I also recommend the book, "The No-Cry Sleep Solution," which can help you assess your needs, her needs, and your goals, as well as offering concrete advice and solutions to try. There is no one-size-fits-all solution, so having a host of ideas in this book is very helpful.
Do you ever "wear" your baby? Many high-needs babies find great comfort in being worn, and babywearing also leaves your hands free to tend to your toddler. Again, if you're in the Houston area I can connect you with great resources. Otherwise, check out http://www.thebabywearer.com/ for excellent information.
You may also want to reconsider swaddling with her. She's so very young still, that it may help. You say she sleeps only 30m at a time now, but slept 45m in the swaddling blanket. That sounds better, to me! :)

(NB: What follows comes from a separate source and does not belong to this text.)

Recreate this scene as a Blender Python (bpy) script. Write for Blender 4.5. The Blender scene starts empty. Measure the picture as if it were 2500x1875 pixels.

Another option that often helps high-needs babies to bring her into your room, and even your bed, to sleep. It's far less disturbing to anyone who does need to wake up to tend to a baby to have them nearby. As well, when nursing at night, it's much more peaceful to simply be able to nurse in bed and fall asleep again with the baby. Some safe sleeping tips: http://askdrsears.com/html/7/T070600.asp
Truly, a baby at this stage is learning to trust, and refusing to tend to her or give her a pacifier that she's fallen asleep with is not teaching her trust. She is NOT old enough to learn "consequences." I hope some of these other tools will help you deal with this frustrating situation, so that you can ALL get some more sleep!